Much of ISCAP's attacks this year have been in rural and semi-urban communities in northern Mozambique. But last week's attack on the commercial town of Mocímboa da Praia in which many Mozambican soldiers were killed and the local port was seized indicates that the group is extending beyond its traditional areas of operation.


One reason why ISIS-backed groups appear to be succeeding in Africa is because they adopt the approach of cultivating relationships with locals to exert great influence rather than fighting to gain territories and govern with brutality like the main Islamic State did in Iraq and Syria.


In Nigeria, for example, ISWAP—which broke away from Boko Haram in 2016 because the latter failed to heed to instructions from ISIS, which included ignoring warnings against the use of children as suicide bombers—continually assures Muslims in the conflict-hit northeastern region of its commitment to protecting them from armed elements in the region so as to win their support and loyalty. 


The group learned from Boko Haram's loss of territorial control and influence in the northeast and does not at the moment seek to acquire land, which would make it easy to target.
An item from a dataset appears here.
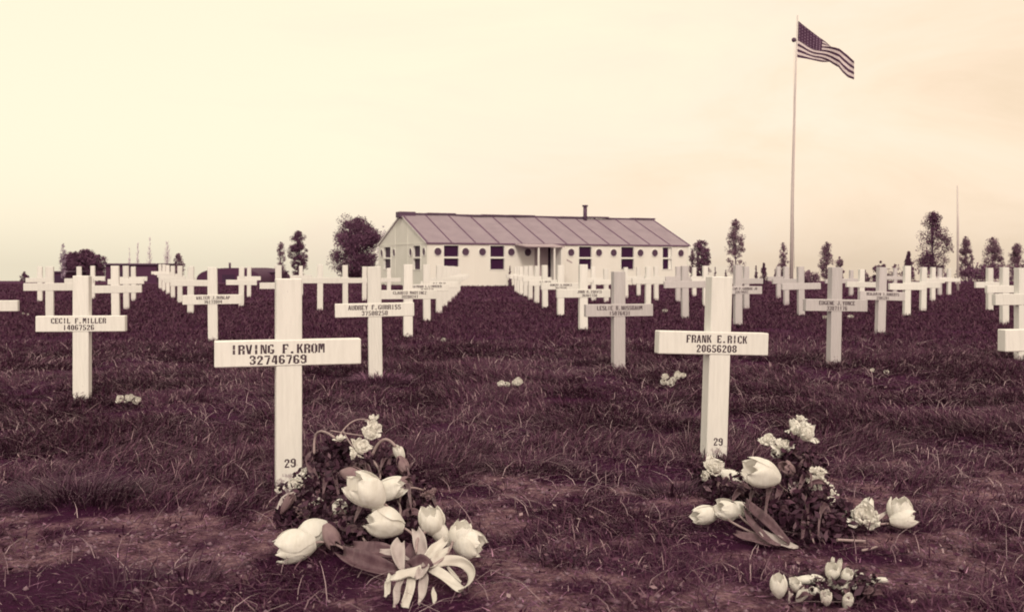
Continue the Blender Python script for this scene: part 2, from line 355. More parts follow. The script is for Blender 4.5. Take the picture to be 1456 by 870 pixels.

Rather, ISWAP is taking advantage of its relationship with the locals—offering them loans and allowing them to live freely in their communities—to recruit fighters and target Nigerian security forces in a way that makes it hard for its militants to be caught, as they blend in with the local population. And the fact that dozens of Nigerian soldiers, including 20 in June and 13 in July, have been killed in recent months indicates that ISWAP's plan is working and that the group is a major threat to the stability of the West African region. 


ISWAP's growth in Niger is another example of how it has built close ties with local communities to pursue its jihadist agenda. The U.S. felt the bad effect of this relationship when ISWAP fighters—then operating under the name Islamic State in the Greater Sahara (ISGS)—ambushed American Special Forces service members in an attack on Oct. 3, 2017 that left four Green Berets dead in the southwestern village of Tongo Tongo, after a villager tipped off militants to the presence of U.S. soldiers in the area.